Rows from a 3D scene dataset:

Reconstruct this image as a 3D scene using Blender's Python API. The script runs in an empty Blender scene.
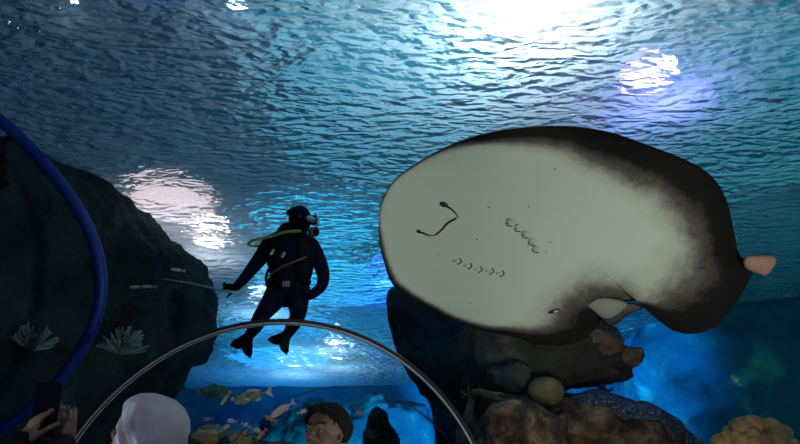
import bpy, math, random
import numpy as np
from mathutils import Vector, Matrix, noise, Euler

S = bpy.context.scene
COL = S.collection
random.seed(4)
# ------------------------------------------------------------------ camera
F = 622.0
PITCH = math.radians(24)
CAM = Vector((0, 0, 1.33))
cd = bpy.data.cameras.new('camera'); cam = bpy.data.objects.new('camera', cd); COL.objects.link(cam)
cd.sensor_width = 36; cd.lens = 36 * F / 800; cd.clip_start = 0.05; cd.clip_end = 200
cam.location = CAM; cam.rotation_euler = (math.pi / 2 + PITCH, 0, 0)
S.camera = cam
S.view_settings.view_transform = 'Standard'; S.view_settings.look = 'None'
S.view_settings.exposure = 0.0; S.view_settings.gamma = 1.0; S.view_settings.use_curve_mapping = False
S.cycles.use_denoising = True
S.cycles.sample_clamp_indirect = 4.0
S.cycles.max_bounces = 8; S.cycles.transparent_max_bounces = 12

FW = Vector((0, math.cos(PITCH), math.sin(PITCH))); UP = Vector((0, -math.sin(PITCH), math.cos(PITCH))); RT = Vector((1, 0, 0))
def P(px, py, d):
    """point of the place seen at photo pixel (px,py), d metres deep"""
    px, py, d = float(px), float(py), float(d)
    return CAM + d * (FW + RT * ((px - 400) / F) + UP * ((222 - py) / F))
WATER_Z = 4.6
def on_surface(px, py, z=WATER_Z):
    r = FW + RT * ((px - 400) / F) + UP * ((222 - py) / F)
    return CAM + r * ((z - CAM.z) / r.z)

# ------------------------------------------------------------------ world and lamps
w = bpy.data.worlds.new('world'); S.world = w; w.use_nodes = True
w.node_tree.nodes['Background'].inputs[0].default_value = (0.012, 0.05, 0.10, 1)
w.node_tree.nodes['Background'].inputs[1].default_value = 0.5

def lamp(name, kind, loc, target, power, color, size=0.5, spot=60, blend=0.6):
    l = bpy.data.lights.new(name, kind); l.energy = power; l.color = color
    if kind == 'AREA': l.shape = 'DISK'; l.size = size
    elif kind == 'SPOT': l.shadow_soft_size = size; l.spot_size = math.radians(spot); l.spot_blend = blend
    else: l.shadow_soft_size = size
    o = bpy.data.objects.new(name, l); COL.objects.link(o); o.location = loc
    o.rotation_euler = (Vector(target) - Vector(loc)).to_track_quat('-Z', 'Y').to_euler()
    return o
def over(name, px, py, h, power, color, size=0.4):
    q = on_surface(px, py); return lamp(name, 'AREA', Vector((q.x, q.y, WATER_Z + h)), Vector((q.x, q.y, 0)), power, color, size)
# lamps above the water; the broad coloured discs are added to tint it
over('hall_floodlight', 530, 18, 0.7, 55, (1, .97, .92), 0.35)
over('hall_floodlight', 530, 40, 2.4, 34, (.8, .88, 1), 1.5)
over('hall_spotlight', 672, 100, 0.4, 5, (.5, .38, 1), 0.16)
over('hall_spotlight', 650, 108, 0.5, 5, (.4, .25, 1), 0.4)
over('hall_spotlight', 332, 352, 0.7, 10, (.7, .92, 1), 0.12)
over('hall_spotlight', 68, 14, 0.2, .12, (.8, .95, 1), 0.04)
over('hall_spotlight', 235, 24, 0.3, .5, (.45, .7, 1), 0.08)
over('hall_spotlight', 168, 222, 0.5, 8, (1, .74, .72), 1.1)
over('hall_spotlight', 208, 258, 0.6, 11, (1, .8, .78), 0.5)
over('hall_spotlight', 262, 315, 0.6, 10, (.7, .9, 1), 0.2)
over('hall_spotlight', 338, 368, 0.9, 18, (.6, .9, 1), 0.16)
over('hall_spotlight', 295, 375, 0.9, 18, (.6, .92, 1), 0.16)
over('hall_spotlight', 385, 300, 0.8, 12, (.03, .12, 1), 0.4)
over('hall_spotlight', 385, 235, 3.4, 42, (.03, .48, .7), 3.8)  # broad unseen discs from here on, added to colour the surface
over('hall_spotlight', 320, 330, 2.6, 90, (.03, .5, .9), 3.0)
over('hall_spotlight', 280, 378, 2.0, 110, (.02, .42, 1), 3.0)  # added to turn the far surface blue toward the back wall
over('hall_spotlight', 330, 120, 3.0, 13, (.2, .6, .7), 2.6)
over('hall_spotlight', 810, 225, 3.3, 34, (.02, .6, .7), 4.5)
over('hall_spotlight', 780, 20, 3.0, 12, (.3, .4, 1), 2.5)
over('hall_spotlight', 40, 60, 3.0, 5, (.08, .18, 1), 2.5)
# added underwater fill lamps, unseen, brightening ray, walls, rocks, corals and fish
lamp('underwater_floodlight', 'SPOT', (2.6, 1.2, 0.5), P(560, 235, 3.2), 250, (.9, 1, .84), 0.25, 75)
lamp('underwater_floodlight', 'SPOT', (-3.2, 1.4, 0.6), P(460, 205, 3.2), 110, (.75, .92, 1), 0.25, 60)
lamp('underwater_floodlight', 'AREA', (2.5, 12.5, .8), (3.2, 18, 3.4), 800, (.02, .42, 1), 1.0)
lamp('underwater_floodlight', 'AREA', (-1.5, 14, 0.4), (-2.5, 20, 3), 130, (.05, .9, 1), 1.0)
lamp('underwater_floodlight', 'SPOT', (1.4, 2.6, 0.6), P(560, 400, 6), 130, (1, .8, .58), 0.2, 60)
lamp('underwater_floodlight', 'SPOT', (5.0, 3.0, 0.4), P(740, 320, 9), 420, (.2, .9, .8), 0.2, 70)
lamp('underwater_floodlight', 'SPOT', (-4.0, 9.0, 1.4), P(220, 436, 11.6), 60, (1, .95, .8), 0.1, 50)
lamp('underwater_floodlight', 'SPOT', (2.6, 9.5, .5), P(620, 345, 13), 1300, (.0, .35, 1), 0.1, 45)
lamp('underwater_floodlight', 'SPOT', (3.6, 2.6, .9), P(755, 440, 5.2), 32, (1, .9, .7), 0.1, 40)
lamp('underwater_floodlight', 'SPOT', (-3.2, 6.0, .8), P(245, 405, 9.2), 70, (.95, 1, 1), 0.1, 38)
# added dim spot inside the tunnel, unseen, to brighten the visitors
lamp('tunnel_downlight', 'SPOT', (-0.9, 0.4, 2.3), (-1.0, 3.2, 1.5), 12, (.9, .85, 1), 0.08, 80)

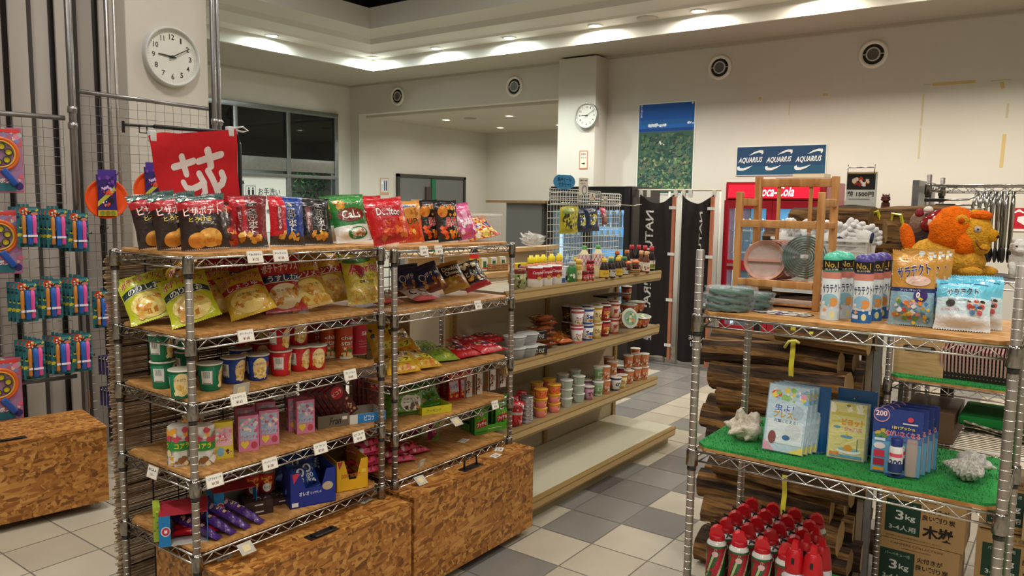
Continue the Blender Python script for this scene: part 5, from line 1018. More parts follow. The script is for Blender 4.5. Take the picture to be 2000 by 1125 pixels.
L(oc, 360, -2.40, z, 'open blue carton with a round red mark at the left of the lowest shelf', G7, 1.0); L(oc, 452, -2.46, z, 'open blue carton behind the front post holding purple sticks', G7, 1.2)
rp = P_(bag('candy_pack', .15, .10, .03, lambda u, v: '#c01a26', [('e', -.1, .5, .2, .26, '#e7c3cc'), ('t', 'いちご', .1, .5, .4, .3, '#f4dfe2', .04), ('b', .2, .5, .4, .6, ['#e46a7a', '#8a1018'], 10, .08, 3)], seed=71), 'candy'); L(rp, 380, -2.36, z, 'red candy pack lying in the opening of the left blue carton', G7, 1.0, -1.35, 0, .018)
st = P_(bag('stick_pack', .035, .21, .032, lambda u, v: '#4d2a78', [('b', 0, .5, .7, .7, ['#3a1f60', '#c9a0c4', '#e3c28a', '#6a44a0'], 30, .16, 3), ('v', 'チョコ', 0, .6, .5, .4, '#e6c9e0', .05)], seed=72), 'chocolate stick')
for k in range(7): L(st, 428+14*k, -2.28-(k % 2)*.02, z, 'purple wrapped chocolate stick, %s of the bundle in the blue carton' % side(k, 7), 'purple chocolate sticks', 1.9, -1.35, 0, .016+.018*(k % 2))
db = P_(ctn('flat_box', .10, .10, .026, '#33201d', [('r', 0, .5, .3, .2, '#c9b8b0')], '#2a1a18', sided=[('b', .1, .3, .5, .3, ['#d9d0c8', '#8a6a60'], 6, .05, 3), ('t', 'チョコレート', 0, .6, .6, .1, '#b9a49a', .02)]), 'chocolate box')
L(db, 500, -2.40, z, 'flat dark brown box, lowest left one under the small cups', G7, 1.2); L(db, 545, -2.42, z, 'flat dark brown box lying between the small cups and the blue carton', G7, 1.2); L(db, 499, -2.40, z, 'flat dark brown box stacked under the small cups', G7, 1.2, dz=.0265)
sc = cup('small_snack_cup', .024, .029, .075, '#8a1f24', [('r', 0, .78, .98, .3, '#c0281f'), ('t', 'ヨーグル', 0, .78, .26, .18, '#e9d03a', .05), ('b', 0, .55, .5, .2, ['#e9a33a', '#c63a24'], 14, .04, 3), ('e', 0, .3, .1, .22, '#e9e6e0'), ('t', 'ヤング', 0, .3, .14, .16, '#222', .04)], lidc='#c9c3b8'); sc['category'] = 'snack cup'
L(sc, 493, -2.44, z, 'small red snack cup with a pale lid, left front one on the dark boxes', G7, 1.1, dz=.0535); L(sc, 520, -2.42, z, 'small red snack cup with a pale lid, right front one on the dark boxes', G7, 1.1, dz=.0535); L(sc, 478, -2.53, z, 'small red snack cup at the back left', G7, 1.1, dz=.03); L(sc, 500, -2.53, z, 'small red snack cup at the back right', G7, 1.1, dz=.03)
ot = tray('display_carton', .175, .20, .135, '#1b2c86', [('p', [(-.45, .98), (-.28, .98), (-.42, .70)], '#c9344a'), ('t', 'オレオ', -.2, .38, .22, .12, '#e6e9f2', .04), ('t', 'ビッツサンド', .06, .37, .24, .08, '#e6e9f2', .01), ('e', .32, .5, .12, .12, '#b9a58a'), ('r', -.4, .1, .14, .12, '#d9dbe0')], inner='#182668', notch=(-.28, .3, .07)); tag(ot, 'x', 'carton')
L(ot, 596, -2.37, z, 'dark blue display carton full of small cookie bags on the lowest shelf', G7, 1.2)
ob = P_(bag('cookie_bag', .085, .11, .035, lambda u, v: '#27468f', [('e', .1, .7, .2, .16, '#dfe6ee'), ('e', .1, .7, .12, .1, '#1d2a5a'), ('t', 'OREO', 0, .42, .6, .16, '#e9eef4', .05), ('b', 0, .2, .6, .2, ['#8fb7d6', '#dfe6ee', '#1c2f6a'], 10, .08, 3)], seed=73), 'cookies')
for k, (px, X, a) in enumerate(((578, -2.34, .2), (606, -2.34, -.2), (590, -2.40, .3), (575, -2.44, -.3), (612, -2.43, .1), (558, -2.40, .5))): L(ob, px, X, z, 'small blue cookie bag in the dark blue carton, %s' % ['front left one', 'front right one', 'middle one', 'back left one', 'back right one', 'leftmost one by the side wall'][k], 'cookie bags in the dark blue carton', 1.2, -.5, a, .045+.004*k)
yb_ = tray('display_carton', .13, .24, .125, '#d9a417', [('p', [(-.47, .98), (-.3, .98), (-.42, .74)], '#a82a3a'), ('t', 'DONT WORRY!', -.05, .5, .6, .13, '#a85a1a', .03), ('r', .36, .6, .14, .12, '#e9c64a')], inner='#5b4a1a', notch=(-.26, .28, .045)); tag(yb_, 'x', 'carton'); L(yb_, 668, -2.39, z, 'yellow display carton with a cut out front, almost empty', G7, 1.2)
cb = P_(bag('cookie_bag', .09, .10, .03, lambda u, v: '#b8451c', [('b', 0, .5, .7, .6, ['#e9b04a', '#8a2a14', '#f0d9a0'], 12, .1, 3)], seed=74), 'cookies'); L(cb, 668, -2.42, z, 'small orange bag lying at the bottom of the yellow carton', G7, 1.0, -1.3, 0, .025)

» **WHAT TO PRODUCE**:
Look at the listing and set down only the lines from its start through the line with "S.cycles.max_bounces = 8;", word for word and without pictures.

» **TASK RESPONSE**:
Reconstruct this image as a 3D scene using Blender's Python API. The script runs in an empty Blender scene.
import bpy, math, random
import numpy as np
from mathutils import Vector, Matrix, noise, Euler

S = bpy.context.scene
COL = S.collection
random.seed(4)
# ------------------------------------------------------------------ camera
F = 622.0
PITCH = math.radians(24)
CAM = Vector((0, 0, 1.33))
cd = bpy.data.cameras.new('camera'); cam = bpy.data.objects.new('camera', cd); COL.objects.link(cam)
cd.sensor_width = 36; cd.lens = 36 * F / 800; cd.clip_start = 0.05; cd.clip_end = 200
cam.location = CAM; cam.rotation_euler = (math.pi / 2 + PITCH, 0, 0)
S.camera = cam
S.view_settings.view_transform = 'Standard'; S.view_settings.look = 'None'
S.view_settings.exposure = 0.0; S.view_settings.gamma = 1.0; S.view_settings.use_curve_mapping = False
S.cycles.use_denoising = True
S.cycles.sample_clamp_indirect = 4.0
S.cycles.max_bounces = 8; S.cycles.transparent_max_bounces = 12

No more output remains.